Giving up property on which payments are behind

You wish to surrender, or cannot afford to keep, your mobile home, house or other real estate. Be aware that there may be other consequences to “giving up” your property. You may owe the lender or lenders (if more than one mortgage) substantial amounts of money even after foreclosure. This is known as a “deficiency claim” or debt.

Two other options that may be available to you when you need to give up property are a "short sale" or a "deed in lieu of foreclosure."

Short Sale:

A short sale is when you sell your property for less than the amount you owe to your lenders. This usually happens when property values drop, or when too much money has been loaned on a home. Keep in mind that just because you want to do a short sale does not mean you will be able to do so! First, you must get an offer to purchase, then it is up to your lender to decide if the lender wants to take less than the full amount of the loan pay-off. If you have more than one loan against your home, and they are with different companies, a short sale must pay the first priority loans in full, and at least offer a partial payment to the lowest priority loan in order to be considered. If you are not in a bankruptcy or otherwise insolvent at the time of a short sale, you may experience tax consequences related to forgiveness of debt.

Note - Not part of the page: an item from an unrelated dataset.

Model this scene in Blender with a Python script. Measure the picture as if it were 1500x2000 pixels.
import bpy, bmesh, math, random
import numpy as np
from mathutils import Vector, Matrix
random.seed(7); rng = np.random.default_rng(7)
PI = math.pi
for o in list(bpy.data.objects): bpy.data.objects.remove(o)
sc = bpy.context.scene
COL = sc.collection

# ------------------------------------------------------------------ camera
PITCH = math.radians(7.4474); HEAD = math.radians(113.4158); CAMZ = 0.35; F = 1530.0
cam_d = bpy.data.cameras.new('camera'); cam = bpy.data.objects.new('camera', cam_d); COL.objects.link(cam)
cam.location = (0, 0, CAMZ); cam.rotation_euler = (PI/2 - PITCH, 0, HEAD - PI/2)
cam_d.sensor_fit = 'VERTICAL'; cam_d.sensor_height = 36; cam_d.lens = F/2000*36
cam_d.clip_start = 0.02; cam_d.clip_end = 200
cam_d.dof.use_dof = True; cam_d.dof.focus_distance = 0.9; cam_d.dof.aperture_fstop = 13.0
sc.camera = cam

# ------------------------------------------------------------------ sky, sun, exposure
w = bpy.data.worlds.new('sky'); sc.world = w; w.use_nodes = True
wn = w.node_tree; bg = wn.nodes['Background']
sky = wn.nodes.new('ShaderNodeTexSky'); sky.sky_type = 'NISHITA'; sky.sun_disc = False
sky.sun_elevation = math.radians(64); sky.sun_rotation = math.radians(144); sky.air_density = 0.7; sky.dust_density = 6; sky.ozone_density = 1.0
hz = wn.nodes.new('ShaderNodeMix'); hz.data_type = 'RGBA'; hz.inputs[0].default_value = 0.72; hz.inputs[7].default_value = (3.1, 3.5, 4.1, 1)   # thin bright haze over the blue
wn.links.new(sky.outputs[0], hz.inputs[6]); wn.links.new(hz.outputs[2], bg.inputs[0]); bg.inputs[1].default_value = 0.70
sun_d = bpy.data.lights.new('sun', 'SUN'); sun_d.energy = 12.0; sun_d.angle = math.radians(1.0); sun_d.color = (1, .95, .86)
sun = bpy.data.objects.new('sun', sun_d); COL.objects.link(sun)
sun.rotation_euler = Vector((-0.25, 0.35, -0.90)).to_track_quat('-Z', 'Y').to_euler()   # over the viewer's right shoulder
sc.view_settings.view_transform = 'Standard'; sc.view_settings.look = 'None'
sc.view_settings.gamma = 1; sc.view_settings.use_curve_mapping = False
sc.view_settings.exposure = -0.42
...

Be certain that you have all terms in writing, including how the lender will report your debt. As part of your negotiation, you can request that the lender report it as "paid as agreed" (if that's true) and "settled in full." Get a written guarantee that the lender taking less than its full amount will not try to collect any deficiency balance from you or assert a tax liability against you for forgiveness of debt. A short sale is one way of avoiding foreclosure. Be realistic about the amount of time you will need to put into getting and offer and asking your lender to take a short sale, because in some cases the homeowner's time is better spent looking for another place to live, additional income, etc.

Deed in Lieu of Foreclosure or "Deed in Lieu":

"In lieu" is a French phrase that means "instead of." A deed in lieu of foreclosure means that you deed your property back to the lender instead of making the lender spend time and money on foreclosure proceedings. Whether or not the lender will allow you to do this depends on the lender and whether they have already had to expend money related to a foreclosure action against you.

Again, be sure that you have all terms in writing, including how the lender will report your debt. As part of your negotiation, you can request that they report it as "paid as agreed" (if that's true) and "settled in full." Get a written promise that the lender will not try to collect any deficiency balance from you and that the lender won't try to assert tax liability against you for any forgiveness of debt.

Experts disagree about whether a deed in lieu is less harmful to your future credit than a foreclosure, but if you negotiate terms regarding the future reporting, it should help you.